O trabalho de Franklin Cascaes comprova essa afirmação, através dos dados de história oral compilados e preservados em suas obras, que quase se perderam com o passar dos anos, pela falta de pesquisa, de registro, de apropriação das Ciências Sociais neste campo. Mas não cabe apenas aos Sociólogos tal exercício. Morin (2003, p.75) afirma que “(...) o sociólogo é uma parte desta sociedade. O fato de ser detentor de uma cultura sociológica não o coloca no centro da sociedade. “
Quando Schutz (1979) traz com a Fenomenologia a concepção de multiversos, a cultura local “manezinha”, é um dos multiversos que constituem Florianópolis, uma ilha tão complexa quanto o próprio conceito de Sujeito. Desta forma, por quê não cabe ao Sujeito Cidadão preservar a cultura das cidades, ao colocar-se no centro de seu próprio mundo, saber e procurar entender sua existência e aquilo que faz parte de sua história? Uma Floripa natural, cultural, universitária, mística, tecnológica e turística, transcende aquilo que consegue ser explicado pelos paradigmas científicos cartesianos, pois pertence a cada indivíduo de uma forma particular, de acordo com a sua história e as suas experiências e se transforma a cada momento, em uma construção contínua. As pedras do Itaguaçu, apesar de imóveis, tem seus significados transformados em conjunto com o Sujeito e com a cidade, e formam um ecossistema vivo e dinâmico: um paradigma complexo.


REFERÊNCIAS


ALENCAR, R. A Geodiversidade da Ilha de Santa Catarina: Explorando seu valor didático no 6º ano do ensino fundamental. Dissertação (mestrado) - Universidade Federal de Santa Catarina, Centro de Filosofia e Ciências Humanas. Programa de Pós-Graduação em Geografia, Florianópolis, 2013
CASCAES, F. O Fantástico da Ilha de Santa Catarina. Coleção Repertório, Ed. UFSC, Florianópolis, 2015, 272p.

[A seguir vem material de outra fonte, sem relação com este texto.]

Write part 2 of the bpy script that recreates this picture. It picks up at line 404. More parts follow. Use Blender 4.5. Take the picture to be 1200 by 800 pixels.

DEMO, P. Metodologia Científica em Ciências Sociais. São Paulo: Atlas, 1985.
KHUN, T. A estrutura das revoluções científicas. São Paulo: Perspectiva, 1987, p.217-257.
LATOUR, B. Jamais fomos modernos. Rio de Janeiro: Editora 34, 1994.
LE MOIGNE, J-L. O construtivismo em construção In: Le constructivisme: modeliser pour comprendre. Paris: L´Harmattan, 2003 (tradução livre por Carolina Andion).
MORIN, E.. Introdução ao pensamento complexo. Lisboa, Instituto Piaget, 2003 (Cap. 3 e 5).
SCHUTZ, A. Fundamentos da Fenomenologia. In: WAGNER, H. R Fenomenologia e Relações Sociais. Textos Escolhidos e Alfred Shutz. Rio de Janeiro: Zahar, 1979.